Emphasis on “some": Contrary to another common misperception, Social Security is not meant to replace your entire work income. On average, it provides about 40 percent of a beneficiary's preretirement earnings. The formula for calculating benefits is weighted so that they replace a larger percentage of income for lower-wage workers and a lower percentage for upper-income earners.

Myth #8: You don't pay taxes on Social Security benefits

The facts: This was true until 1984. The Social Security overhaul passed by Congress and signed by President Ronald Reagan the year before included a provision that made a portion of Social Security benefits taxable, depending on your income level.

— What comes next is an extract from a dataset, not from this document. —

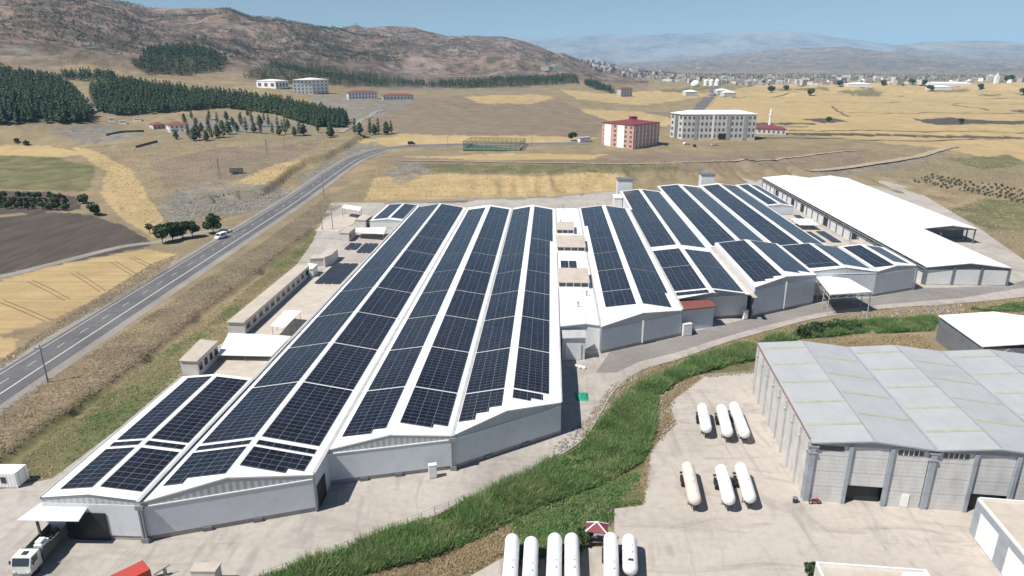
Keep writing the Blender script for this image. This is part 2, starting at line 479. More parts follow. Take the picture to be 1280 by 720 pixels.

You will pay federal income tax on up to 50 percent of your benefits if your income for the year is $25,000 to $34,000 for an individual filer and $32,000 to $44,000 for a couple filing jointly. Above those thresholds, up to 85 percent of benefits are taxable. Below them, you don't owe the IRS anything on your benefits. (Roughly speaking, Social Security counts as income the money you get from work, pensions and investments; nontaxable interest; and half of your Social Security benefits.)

You might also owe state taxes on your 2026 Social Security income if you live in Colorado, Connecticut, Minnesota, Montana, New Mexico, Rhode Island, Utah or Vermont. Their rules on taxing benefits vary widely; contact your state tax agency to learn more.

Myth #9: An ex-spouse's benefits come out of your own

The facts: If you are divorced, your former spouse may be eligible to collect Social Security benefits on your earnings record (and vice versa). As with benefits for a current spouse, these can be up to 50 percent of the benefit amount you are entitled to at full retirement age.

But those ex-spouse (or spouse) benefits don’t reduce your Social Security. They are distinct payments and have no effect on what you receive each month, even if both a current and a former spouse (or multiple former spouses) are collecting them. You get the full benefit you’re eligible to receive, based on your earnings history and the age when you filed for Social Security.

Myth #10: You lose benefits permanently if you keep working

The facts: Social Security does have a rule, called "earnings test," that can temporarily reduce the payments for people who still work. But it doesn’t apply to all working beneficiaries and is not permanent.

The rule only covers people who claim benefits before full retirement age and continue working. In this circumstance, Social Security withholds a portion of benefits if earnings from work exceed a set cap, which changes annually and differs depending on how close you are to full retirement age.

In 2026, if you are working, collecting benefits and will not reach full retirement age until a later year, your Social Security payments will be reduced by $1 for every $2 in earnings above $24,480. If you will reach FRA in 2026, the formula is $1 less in benefits for every $3 in earnings above $65,160. 

In the month when you hit FRA, the earnings test goes away — there's no benefit reduction, regardless of your income. Social Security also adjusts your benefit upward so that over time, you recoup the money that was withheld.